The point is AI makes it easy to dismiss basically anything because some things it produces can seem very real
I'm glad you got my point. From other replies it seems I may have expressed it poorly.
Skepticism and critical thinking are valuable and have always been around (RE: whether I feel the same about someone saying "that's crap"). But we are now engaging in activities that make people reject *everything* as fake by default. That's dangerous.
@eruwero @detritus @jmcclure @Daojoan @emilymbender I don't see anything leading them to do that more often than is already human nature.
Calling BS "AI" is a reaction to a different problem: Being overly credulous and accepting AI slop just because it fits your worldview, while rejecting *reason* because it's too much work.
You don't see headlines about people rejecting AI and it leading to a filter-bubble and psychotic breaks. You see those headlines about people *using* AI.
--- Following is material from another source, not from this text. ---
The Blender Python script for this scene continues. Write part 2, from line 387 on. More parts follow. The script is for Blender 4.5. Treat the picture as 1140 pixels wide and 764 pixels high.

@hosford42 @detritus @jmcclure @Daojoan @emilymbender wrt the second paragraph: I think they are kind of two sides of the same coin. Being overly credulous and accepting AI slop that fits your worldview and at the same time rejecting stuff that doesn't fit your worldview and claim it's just AI, whether or not that's true. I think "AI" is really dangerous when it comes to reinforcing bias. This is independent of the example of the OP though.
I don't quite get what you mean with the last part
@eruwero @detritus @jmcclure @Daojoan @emilymbender
Re: the last part: There have been multiple news headlines about people following AI down the proverbial rabbit hole and ending up believing some real Alice in Wonderland stuff, sometimes life-destroying. Very bad for the mental health of vulnerable folks -- the ones who forget to use their critical reasoning skills to assess truth. I can probably find some links if you're interested.
I think anybody can dismiss anything they don't like, anytime, deciding they value feeling good over being grounded in reality. I see being bullshitted from a young age as a form of inoculation against this. There is no shortcut to doing the work, looking at the evidence, and thinking things through. There will be folks who opt for the lazy way regardless, but I don't think calling BS "AI" reinforces this. BS is BS, and people have been calling it out by one name or another since the dawn of humanity.
@eruwero @detritus @jmcclure @Daojoan @emilymbender It's pure, automated sycophancy.
I'll have to come back with links later. Not feeling well ATM and my initial searches just came back with general articles about "AI psychosis" without example stories. They're definitely out there, though! Wikipedia even has a page on it now.